All this is fine if you happen to be so lucky. Many illegal immigrants do not have the money, connections or the time to assemble the necessary paperwork to walk in the front door. Many are fleeing with the clothes on their backs and little else. Her most persuasive point is that one’s first act in a new nation should not be breaking its laws. A solid point, but assuming that most of the immigrants who come here are not otherwise criminals, it may be easier to change the law than to expect millions of desperate people to suddenly present meticulous dossiers to border officials.

We often don’t think of legacy as something associated with women. Men are the ones obsessed with their legacy, so the stereotype goes. The urge to pass on titles and institutions to firstborn sons, to achieve, to have experiences and wisdom that is hard-won. But Noonan is conscious about how her writing and she herself will be perceived, and concern about this is not hubris. It is responsibility and civic duty of the highest degree, and something worth emulating.

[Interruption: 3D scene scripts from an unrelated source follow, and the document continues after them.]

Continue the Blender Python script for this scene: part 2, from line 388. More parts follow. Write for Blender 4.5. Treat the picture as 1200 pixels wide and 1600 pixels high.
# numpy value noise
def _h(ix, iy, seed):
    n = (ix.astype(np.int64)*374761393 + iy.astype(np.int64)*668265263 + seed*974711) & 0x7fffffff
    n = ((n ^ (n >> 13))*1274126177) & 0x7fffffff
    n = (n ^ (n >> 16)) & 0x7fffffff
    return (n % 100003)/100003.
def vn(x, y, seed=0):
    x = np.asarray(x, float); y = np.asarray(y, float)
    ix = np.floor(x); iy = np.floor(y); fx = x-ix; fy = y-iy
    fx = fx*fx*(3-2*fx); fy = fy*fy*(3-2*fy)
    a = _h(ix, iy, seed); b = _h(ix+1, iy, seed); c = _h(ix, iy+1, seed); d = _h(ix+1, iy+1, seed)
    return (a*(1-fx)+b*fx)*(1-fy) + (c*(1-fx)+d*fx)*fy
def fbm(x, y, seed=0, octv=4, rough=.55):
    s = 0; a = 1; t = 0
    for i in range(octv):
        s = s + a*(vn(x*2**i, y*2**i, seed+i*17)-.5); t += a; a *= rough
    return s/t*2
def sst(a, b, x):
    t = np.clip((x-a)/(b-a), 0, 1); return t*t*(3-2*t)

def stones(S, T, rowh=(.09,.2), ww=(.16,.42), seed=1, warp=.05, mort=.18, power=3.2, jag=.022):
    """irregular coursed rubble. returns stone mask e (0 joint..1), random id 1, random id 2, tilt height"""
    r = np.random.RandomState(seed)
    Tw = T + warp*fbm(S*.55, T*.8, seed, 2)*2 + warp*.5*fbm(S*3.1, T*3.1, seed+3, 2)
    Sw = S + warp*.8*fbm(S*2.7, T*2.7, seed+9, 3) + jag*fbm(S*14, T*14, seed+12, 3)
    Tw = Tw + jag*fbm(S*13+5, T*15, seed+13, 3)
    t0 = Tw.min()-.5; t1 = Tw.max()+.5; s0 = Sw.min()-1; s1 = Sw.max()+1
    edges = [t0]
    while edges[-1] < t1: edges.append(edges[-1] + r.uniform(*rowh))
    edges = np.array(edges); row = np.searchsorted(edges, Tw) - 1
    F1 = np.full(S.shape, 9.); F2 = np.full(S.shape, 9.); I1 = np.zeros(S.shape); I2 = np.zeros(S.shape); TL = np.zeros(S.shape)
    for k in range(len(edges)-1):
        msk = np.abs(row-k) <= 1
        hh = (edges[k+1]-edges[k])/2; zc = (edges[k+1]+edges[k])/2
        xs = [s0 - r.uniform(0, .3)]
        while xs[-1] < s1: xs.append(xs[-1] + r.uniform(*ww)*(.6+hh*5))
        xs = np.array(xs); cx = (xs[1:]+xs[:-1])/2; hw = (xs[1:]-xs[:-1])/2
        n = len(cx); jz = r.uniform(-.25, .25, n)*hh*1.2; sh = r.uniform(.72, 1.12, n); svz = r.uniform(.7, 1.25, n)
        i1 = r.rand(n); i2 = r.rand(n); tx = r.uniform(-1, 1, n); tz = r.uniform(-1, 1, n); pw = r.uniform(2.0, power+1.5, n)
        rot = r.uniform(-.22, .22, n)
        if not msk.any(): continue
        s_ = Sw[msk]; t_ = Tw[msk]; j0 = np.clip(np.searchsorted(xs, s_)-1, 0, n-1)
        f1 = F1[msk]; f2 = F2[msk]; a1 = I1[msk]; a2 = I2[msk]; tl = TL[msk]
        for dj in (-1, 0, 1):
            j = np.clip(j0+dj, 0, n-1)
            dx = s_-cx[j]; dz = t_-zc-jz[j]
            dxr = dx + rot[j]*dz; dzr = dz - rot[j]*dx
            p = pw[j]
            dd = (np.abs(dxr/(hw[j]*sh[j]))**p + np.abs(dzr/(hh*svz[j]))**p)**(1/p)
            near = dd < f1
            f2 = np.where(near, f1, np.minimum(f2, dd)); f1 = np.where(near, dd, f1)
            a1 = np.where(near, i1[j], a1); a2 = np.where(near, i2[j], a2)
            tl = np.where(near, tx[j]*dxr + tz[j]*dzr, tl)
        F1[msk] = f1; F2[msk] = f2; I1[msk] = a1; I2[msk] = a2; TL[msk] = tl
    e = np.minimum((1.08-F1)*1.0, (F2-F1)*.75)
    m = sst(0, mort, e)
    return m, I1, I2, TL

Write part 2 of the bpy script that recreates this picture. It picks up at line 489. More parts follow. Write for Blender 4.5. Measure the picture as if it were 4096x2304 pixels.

A personal anecdote. I met Peggy Noonan about a year ago, at an event honoring Rand Paul at the Center for National Interest. Our lives have some overlap; I was a couple of years behind her son at the same secondary school. I was astonished that this small, unassuming woman had carved out a name for herself not just in politics but history. I’d seen her name flash across the closing credits of The West Wing as a high school student. She’d influenced American culture with her ideas. She was Somebody. When I stuck out my hand, I mentioned that I had gone to the same school as her son, and her face lit up. He’s home now, she said. Is Noonan a brilliant writer? No question. But in that moment, she was a woman who was happy her son was home. I think that is the most important legacy she wants to leave behind. Noonan wrote about columnist Dorothy Thompson who shaped the world with her words but forgot her son while doing so, something for which Noonan never forgave Thompson, which she took care to avoid herself. “[Thompson’s] only child, a son with Sinclair Lewis, got lost in the shuffle. While saving the world she forgot to save him.” (Noonan, xvii) Not everyone gets to have a fancy career, but we cannot, and must not, pass by the opportunity to be human, to connect fully in the moment with those around us.

To do so, according to Noonan, is to be truly American.